Solo quando si torna da un viaggio, dopo qualche giorno, puoi iniziare a comprendere il dono che Dio ti ha fatto. Per ogni pellegrinaggio, molto di più vale per quello in Terra Santa. Ho la grazia di poter andare spesso in quei luoghi di cui sono innamorato, e il rischio dell’abitudine ogni volta è dietro l’angolo. Ma questa volta no. Ho avuto la possibilità, seppur per poche ore, di partecipare al pellegrinaggio di comunione e di pace a Gerusalemme e Betlemme, promosso dal cardinale Zuppi e dalla Arcidiocesi di Bologna.

Pregare e toccare le ferite del conflitto

Sono state ore ricche e dense di grazia. Perché l’obiettivo non era quello di visitare luoghi, ma di pregare e toccare le ferite generate nei cuori e nelle vite delle persone da un conflitto che da troppo tempo segna i giorni di quella terra. È stato come andare a fare visita a un amico malato. Non si può fare altro che portare la vicinanza e l’amicizia con la propria presenza. E di amici, come il francescano tredoziese padre Vittorio Bosello in Terra Santa ne abbiamo tanti. Questa volta a parlare al mio cuore non sono stati soltanto i luoghi e le strade di Gerusalemme, desolatamente vuoti senza pellegrini o turisti, ma gli incontri con le persone.

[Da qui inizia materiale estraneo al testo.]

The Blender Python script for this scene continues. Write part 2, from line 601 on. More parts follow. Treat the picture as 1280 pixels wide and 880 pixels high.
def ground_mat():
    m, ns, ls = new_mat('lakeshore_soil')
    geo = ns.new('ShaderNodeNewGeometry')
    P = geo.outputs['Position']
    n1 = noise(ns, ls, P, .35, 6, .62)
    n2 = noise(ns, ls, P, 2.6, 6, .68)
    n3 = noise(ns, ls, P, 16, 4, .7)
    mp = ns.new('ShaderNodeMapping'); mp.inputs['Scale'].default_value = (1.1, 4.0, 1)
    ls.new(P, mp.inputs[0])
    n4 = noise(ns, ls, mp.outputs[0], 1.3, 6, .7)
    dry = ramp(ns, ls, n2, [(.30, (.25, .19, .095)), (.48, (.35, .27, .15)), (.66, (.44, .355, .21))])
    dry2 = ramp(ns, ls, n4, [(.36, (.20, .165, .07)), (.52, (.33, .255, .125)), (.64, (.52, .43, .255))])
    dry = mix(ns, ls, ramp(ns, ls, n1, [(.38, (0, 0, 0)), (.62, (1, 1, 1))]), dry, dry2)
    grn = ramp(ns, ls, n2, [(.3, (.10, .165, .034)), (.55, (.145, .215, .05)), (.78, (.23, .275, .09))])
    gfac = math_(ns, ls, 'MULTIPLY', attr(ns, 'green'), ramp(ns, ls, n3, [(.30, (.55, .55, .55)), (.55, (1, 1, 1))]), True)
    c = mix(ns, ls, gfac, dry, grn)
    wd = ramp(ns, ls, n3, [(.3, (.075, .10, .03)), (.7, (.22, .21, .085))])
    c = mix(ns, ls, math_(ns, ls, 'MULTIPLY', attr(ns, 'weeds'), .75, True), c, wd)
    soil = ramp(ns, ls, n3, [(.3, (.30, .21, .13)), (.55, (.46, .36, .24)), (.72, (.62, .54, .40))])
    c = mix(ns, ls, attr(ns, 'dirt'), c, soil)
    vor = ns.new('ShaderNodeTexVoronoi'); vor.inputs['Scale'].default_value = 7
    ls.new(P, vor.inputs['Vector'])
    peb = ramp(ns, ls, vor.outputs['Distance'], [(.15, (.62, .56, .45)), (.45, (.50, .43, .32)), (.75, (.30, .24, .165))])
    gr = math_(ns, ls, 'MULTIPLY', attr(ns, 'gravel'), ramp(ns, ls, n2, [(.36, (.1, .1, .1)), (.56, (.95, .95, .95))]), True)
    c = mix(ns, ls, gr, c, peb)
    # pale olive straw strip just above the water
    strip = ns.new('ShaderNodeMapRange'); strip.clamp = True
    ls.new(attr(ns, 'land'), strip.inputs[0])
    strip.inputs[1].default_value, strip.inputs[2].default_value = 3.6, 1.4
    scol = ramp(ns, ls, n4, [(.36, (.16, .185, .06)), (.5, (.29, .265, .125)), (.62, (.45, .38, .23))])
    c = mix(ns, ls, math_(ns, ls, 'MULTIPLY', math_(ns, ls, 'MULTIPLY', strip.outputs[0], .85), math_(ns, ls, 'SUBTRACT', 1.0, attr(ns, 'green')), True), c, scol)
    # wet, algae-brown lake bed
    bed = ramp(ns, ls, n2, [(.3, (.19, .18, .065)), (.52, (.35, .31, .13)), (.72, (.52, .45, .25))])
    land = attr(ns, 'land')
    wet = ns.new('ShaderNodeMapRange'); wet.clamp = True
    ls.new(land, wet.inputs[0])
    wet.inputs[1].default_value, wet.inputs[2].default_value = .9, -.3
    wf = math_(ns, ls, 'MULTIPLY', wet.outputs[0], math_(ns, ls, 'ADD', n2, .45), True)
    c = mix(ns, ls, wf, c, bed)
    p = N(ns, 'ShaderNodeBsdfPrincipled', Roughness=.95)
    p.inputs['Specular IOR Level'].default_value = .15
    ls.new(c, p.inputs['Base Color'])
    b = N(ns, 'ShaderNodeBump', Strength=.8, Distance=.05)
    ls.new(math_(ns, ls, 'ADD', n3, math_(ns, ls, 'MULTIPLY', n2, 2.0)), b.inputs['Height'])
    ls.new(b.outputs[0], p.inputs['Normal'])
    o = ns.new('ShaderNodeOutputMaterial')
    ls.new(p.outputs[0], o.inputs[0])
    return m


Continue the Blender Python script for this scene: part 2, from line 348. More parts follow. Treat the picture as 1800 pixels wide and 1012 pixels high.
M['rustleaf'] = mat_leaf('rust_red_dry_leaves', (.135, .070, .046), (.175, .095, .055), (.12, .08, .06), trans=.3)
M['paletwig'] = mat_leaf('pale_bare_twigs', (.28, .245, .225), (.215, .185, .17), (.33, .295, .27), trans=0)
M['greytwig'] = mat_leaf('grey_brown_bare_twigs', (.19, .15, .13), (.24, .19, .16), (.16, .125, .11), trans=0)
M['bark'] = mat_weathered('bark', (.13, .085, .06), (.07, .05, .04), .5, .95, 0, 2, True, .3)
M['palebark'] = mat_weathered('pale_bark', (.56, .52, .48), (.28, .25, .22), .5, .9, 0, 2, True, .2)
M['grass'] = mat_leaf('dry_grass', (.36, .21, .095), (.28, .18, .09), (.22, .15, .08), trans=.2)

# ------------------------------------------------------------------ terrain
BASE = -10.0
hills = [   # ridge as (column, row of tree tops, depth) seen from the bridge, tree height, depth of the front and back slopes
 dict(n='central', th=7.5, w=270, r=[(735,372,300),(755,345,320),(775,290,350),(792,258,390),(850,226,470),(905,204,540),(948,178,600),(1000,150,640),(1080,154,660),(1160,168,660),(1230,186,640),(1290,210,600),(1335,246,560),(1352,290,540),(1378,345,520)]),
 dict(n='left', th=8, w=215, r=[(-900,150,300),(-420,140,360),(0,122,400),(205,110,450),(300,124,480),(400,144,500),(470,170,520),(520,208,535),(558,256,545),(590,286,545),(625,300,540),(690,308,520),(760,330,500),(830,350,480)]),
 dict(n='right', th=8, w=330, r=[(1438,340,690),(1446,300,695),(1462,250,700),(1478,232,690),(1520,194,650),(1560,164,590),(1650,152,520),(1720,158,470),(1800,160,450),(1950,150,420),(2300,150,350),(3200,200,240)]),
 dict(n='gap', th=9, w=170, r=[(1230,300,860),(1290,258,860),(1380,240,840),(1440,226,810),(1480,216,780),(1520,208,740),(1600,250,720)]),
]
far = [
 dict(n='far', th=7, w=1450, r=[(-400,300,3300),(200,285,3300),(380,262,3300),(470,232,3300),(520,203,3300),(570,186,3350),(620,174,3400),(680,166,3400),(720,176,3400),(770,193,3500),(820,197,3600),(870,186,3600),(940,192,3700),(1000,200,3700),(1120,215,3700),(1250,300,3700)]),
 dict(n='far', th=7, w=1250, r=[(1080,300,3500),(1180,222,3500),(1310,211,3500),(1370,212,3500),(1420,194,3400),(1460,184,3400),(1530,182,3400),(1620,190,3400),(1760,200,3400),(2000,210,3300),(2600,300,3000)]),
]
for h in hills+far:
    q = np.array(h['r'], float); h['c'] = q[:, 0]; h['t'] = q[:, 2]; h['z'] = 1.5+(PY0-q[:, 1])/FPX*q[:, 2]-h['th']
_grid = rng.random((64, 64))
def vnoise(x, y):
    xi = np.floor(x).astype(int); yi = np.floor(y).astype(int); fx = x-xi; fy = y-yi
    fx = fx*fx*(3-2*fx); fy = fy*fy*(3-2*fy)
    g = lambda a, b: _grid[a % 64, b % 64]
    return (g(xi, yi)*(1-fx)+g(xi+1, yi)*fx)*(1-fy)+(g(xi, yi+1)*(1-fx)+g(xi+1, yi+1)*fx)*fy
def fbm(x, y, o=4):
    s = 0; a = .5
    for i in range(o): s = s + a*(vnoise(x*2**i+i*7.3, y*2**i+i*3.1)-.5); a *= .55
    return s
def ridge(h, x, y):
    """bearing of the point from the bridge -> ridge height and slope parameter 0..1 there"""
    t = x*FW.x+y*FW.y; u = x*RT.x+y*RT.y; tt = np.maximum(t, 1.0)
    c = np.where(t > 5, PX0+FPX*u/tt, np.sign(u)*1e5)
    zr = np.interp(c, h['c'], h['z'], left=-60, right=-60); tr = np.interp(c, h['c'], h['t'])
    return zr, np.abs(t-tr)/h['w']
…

Le testimonianze dei familiari degli ostaggi a Gaza

A cominciare da Rachel, madre del 23enne Hersch attualmente ostaggio a Gaza. Parole sagge coraggiose che sottovoce scuotono tutti: «Non può esserci competizione tra i dolori. Tutti soffrono. E non voglio che la mia afflizione ne provochi altra. Per questo aggiungo la mia sofferenza ai tanti uccisi nella Striscia». E come non accogliere la testimonianza in videochiamata di padre Gabriel, parroco di Gaza: «I bisogni sono enormi e ogni cosa è complicata, dai feriti alle persone che vogliono andarsene. Nonostante tutto la comunità cristiana sta aiutando 2200 famiglie di qualsiasi religione, mettendo a disposizione un piccolo dispensario e facendo lezione ai 150 bambini che sono rifugiati insieme ai 400 adulti. Ma, ringraziando Dio, la fede è salda!». Questa sofferenza chiede di essere ascoltata e accolta perché come ha ricordato il cardinale Zuppi – non evitando il male bensì capendo il dolore dell’altro e facendolo proprio inizia la pace. «I problemi sono tanti – ci ha ricordato il patriarca di Gerusalemme Pizzaballa – tutti chiedono una parola di vicinanza ed empatia, di sentire parole di accoglienza e di incontro come se dicessero ‘Sappiamo che non potete risolvere i problemi, ma diteci che ci volete bene perché ci sentiamo attaccati da tutti’. Questo è il momento in cui ricordare le tante piccole iniziative di pace e accoglienza che ci sono state nel passato e che oggi sembrano lontanissime». Da qui può nascere quella speranza che nasce da una vicinanza concreta e che vince la paura, anche se la strada è ancora lunga. Tanti amici, sapendo l’amore che ho per quella terra e per chi ci vive, mi chiedono quando ci sarà la pace. Continuo a non poter dare una risposta, ma riesco solo a condividere quella domanda che mi è nata nel cuore e che riecheggia nel mio spirito: che merito ho per essere nato e per vivere in un paese che da oltre 80 anni vive in pace? Essere costruttori di pace ed essere vicini a chi soffre diventa il modo migliore per rispondere a questo grande dono.